Странно здесь то, что обо всём этом даже не беспокоишься: если оно приходит, то оно есть, без приглашения; а если нет, остаёшься к этому как-то безразличен. С его красотой и силой нельзя играть; нельзя его призывать или от него отказываться. Оно приходит и уходит, когда ему угодно.
В это раннее утро, незадолго до восхода солнца, медитация, в которой всякое усилие давно прекратилось, стала безмолвием — безмолвием, в котором нет центра, а потому нет и периферии. Оно было просто безмолвием. У него не было ни качества, ни движения, ни глубины, ни высоты.
Оно было совершенно спокойно. Это тот покой, который обладает движением, расширяющимся бесконечно, и измерение его было не во времени и пространстве. Этот покой взрывался, всё время расширяясь. Но у него не было центра; если бы у него был центр, он не был бы покоем, он был бы застойным распадом; он не имел ничего общего с хитростями мозга. Характер того покоя, который может создать мозг, полностью отличается во всех отношениях от покоя, который был здесь этим утром. Это был покой, который ничто не могло нарушить, потому что в нём не было сопротивления; всё было в нём, и он превосходил всё. Утреннее движение грузовиков, доставляющих в город продукты и прочее, не нарушало этого покоя, как и лучи вращающегося прожектора с высокой башни. Он был здесь, без времени.

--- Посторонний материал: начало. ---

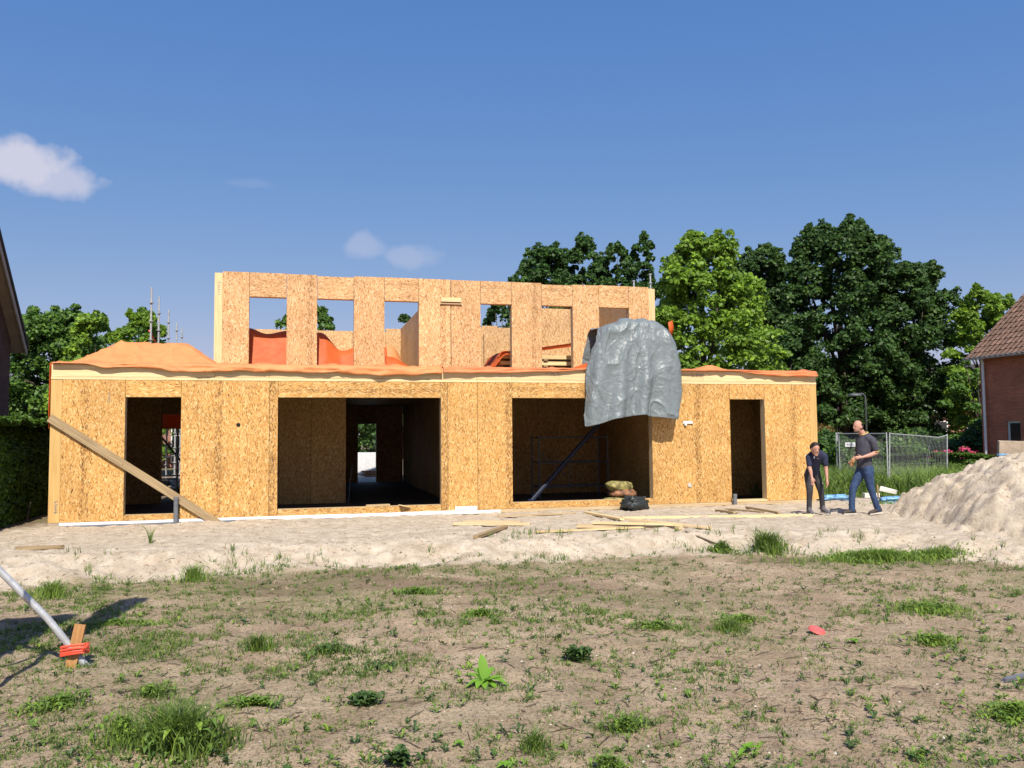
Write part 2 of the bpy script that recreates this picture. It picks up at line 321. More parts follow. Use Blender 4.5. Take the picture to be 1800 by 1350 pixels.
class MB:
    def __init__(s): s.v = []; s.f = []; s.m = []
    def add(s, v, f, m=0):
        b = len(s.v); s.v += [tuple(p) for p in v]; s.f += [tuple(i+b for i in q) for q in f]; s.m += ([m]*len(f) if isinstance(m, int) else list(m)); return s
    def box(s, x0, x1, y0, y1, z0, z1, m=0, jit=0):
        P = [(x, y, z) for z in (z0, z1) for y in (y0, y1) for x in (x0, x1)]
        if jit: P = [tuple(c+random.uniform(-jit, jit) for c in p) for p in P]
        F = [(0, 2, 3, 1), (4, 5, 7, 6), (0, 1, 5, 4), (2, 6, 7, 3), (0, 4, 6, 2), (1, 3, 7, 5)]
        return s.add(P, F, m)
    def beam(s, a, b, wd, th, m=0, up=(0, 0, 1)):
        a = Vector(a); b = Vector(b); d = (b-a).normalized(); sd_ = d.cross(Vector(up)).normalized(); u_ = sd_.cross(d)
        P = [tuple(q+sd_*(i*wd/2)+u_*(j*th/2)) for q in (a, b) for j in (-1, 1) for i in (-1, 1)]
        return s.add(P, [(0, 1, 3, 2), (4, 6, 7, 5), (0, 4, 5, 1), (2, 3, 7, 6), (0, 2, 6, 4), (1, 5, 7, 3)], m)
    def tube(s, pts, rad, n=8, m=0, cap=True):
        pts = [Vector(p) for p in pts]; rad = rad if isinstance(rad, (list, tuple)) else [rad]*len(pts); rings = []; u_ = None
        for i, p in enumerate(pts):
            d = (pts[min(i+1, len(pts)-1)]-pts[max(i-1, 0)]).normalized()
            if u_ is None: u_ = d.orthogonal().normalized()
            u_ = (u_-d*u_.dot(d)).normalized(); v_ = d.cross(u_)
            rings.append([tuple(p+(u_*math.cos(2*math.pi*k/n)+v_*math.sin(2*math.pi*k/n))*rad[i]) for k in range(n)])
        F = []
        for i in range(len(pts)-1):
            for k in range(n): F.append((i*n+k, i*n+(k+1) % n, (i+1)*n+(k+1) % n, (i+1)*n+k))
        if cap: F.append(tuple(reversed(range(n)))); F.append(tuple((len(pts)-1)*n+k for k in range(n)))
        return s.add([p for r_ in rings for p in r_], F, m)
    def build(s, name, mats, parent=None, loc=(0, 0, 0), rot=(0, 0, 0), smooth=False):
        return link(name, mesh_np(name, s.v, s.f, mats, smooth, s.m), parent, loc, rot)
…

Когда солнце всходило, великолепное облако перехватило его, направляя вспышки голубого света поперёк неба. То была игра света со мраком — и игра эта продолжалась, пока фантастическое облако не скрылось за множеством дымовых труб. Как странно мелочен мозг, даже интеллектуально развитый, обученный. Он навсегда останется мелочным, что бы ни делал; он может добраться до луны и дальше или погрузиться в самые глубокие слои земли; он может изобретать, собирать самые сложные машины, компьютеры, которые будут изобретать компьютеры; он может разрушать и воссоздавать себя, но что бы он ни делал, он навсегда останется мелочным. Потому что он может функционировать лишь во времени и пространстве; его философские взгляды скованы его собственной обусловленностью, его теории, его спекуляции сотканы из его же хитростей. Он не может убежать от себя, что бы он ни делал. Его боги и спасители, его учителя и лидеры так же малы и мелочны, как он сам. Если он глуп, он старается стать умным, а то, насколько он умен, оценивается с точки зрения успеха. И он всегда что-то преследует или что-то преследует его. Его тень — это его собственная скорбь. Что бы он ни делал, он всегда останется мелочным.